In a joint declaration, the V4 interior ministries rejected the pressure that the European Commission is exerting on countries that did not accept the required numbers of asylum seekers. Only thorough protection of the external border, meeting the Schengen rules, further agreements with Central African states, and support for the Libyan plan of action can help the EU avoid the situation with which it was confronted in 2015.

One month ago, the European Court of Justice dismissed the lawsuits filed by Hungary and Slovakia against the EU’s quotas for accepting migrants. On the same day, the European Commission threatened to take legal action against the Czech Republic, Hungary and Poland unless these three countries change its negative stance on the quotas for the redistribution of asylum seekers in the next several weeks.

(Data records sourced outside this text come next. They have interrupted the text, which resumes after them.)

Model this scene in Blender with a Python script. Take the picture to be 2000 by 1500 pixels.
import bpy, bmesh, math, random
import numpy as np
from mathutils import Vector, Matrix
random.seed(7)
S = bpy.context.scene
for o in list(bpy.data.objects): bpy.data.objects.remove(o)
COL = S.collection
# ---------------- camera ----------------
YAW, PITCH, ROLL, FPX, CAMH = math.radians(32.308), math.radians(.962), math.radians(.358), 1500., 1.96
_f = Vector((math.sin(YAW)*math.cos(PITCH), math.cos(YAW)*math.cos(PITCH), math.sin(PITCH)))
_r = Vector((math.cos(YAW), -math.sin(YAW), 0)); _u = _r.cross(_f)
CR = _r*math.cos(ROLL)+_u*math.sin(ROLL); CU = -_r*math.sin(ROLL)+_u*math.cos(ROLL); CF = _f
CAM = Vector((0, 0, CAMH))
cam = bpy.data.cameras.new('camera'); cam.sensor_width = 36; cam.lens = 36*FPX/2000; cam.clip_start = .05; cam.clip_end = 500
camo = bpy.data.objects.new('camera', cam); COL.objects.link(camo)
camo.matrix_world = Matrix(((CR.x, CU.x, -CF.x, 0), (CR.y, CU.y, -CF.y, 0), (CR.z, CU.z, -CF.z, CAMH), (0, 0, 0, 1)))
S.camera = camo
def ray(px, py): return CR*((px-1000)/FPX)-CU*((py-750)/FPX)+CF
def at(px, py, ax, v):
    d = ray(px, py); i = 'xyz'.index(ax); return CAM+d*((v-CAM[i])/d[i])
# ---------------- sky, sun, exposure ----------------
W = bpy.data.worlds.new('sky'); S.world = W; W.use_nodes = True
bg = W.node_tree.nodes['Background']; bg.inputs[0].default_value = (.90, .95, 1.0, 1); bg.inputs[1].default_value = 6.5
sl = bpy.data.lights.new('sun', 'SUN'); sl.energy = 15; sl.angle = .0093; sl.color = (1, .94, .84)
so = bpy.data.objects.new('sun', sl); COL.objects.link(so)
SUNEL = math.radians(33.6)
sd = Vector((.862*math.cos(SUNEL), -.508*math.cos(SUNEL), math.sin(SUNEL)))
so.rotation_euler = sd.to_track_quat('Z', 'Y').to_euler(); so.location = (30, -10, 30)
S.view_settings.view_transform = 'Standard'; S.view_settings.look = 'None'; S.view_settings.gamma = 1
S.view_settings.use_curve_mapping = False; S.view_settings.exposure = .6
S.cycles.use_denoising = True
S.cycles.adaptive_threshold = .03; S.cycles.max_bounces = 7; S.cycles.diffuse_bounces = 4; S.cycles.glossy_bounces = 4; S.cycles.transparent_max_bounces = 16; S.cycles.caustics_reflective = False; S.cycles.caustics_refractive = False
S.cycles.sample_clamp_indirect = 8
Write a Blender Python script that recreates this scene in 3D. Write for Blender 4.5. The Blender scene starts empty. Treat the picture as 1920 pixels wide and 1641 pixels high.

Within the two-year redistribution programme that ended on September 26, 160,000 refugees from Greece and Italy should have been distributed across the EU. However, only five EU countries met the set quotas and 30,000 of the refugees moved to other European states.

Slovak Interior Minister Robert Kalinak said on Thursday the countries that had voted against the mandatory quotas in a EU vote two years ago represented merely 20,000 migrants.

In 2015, the Czech Republic, Hungary, Romania and Slovakia voted against the quotas.

Kalinak said the redistribution programme was a failure because only 16 percent of the plan was met. “Apart from five countries, no other state has done its homework. This is why I do not understand the European Commission’s criticism of some V4 countries very much. Any punishments of the V4 countries are thus wrong,” he said.